Esquire also has included short stories in it's publication. Expecting to find some barely interesting gibberish, I was held captive by this interesting story, which not only was entertaining, but it was deep too. It actually had a meaning of some sort. In fact, the story ended better than most movies I've seen this year.

Sexy Babes in States of UNDRESS all over the pages?
Unexpectedly no. Although recently I do recall a model nude, except smeared in Caviar. (This must be how the rich have Fun with Food)

Esquire's topics range from science, humanity, celebrities, health, new things, and far to many advertisements.

Esquire seems to be geared towards the person with far to much money on their hands. In fact, it bills itself as "man at his best" I beg to differ. It would be more like, Man, spending so much money on his clothes, that we must question his sexuality.
Esquire is full of more male models than sexy women.
You begin Esquire with about 6 pages of ads for clothes. Not just any clothes either, ridiculously over priced clothes. In fact, most people don't make enough in a month to buy one of these stupid outfits. To give you an example of the absurdity of it all, on the August 2001 issue, Sigourney Weaver is featured on the cover, dressed in a white sleeveless T-shirt, Much like the one she wore in the film ALIEN, and pants. If you turn to the table of contents, we see this is no ordinary shirt. Rather it is a "$465 cashmere top, by Gucci" a T shirt for almost $500??

It doesn't stop there. On a feature on NASCAR and the fans of the races, Esquire seems to have gathered a handful of drivers, outfit them in over priced clothes, and just shot pictures of them posing, AS IF these are the clothes the drivers would ever be caught in. Maybe the Formula One European guys would wear this stuff, but homegrown NASCAR boys? NEVER. For example, on Steve Park, driver of the number 1 Pennzoil car, Lambskin jacket, $5,200, by Hermes. Not only does the jacket look STUPID, I am 100% certain you could by a plethora of lambs for $5,200 and you could no doubt have enough lambs or sheep, whatever lambs turn into, to make yourself 50 jackets.

Then, the outfitters for Esquire are dumb enough to take these fashions to the fans, and outfit them. A suede jacket for $2,595 on a guy who looks to be about 23, next to his beat up early 90s Camaro, and what looks to be where he camped out over night. No, WRONG! Race fans are NOT wearing suede jackets that cost $2,595, why? that is money they could have stuck in their cars to make them go faster. The ONLY person in this entire spread they did featuring NASCAR that looked like he was wearing what he should be, and belonged in the pictures was Tony Stewart (#20 Home Depot Pontiac) His leather Jacket is under $500. Perhaps they put that in there to make him look poor. Maybe Esquire doesn't like Tony Stewart.

This clothing NONSENSE doesn't end here. We also get a spread of other celebrities who have nothing really in common except they have been dressed in expensive clothes.
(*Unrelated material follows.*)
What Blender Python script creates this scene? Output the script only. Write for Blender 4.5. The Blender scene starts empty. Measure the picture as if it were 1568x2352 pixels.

One guy even has a leather coat that cost $8,900. For $8,900 that coat better have sex with you!

Overall, Esquire Magazine is good reading, and subscriptions are dirt cheap for a magazine. It's drawbacks include the cover. It wouldn't be hard for someone to mistake you for some pervert out looking at porn in a public place, and the other negative is the stupid fashion shows that pass for part of the magazine. If the publishers want to use up film, at least use it on ladies.
Guys generally don't care to look at other guys in expensive clothes.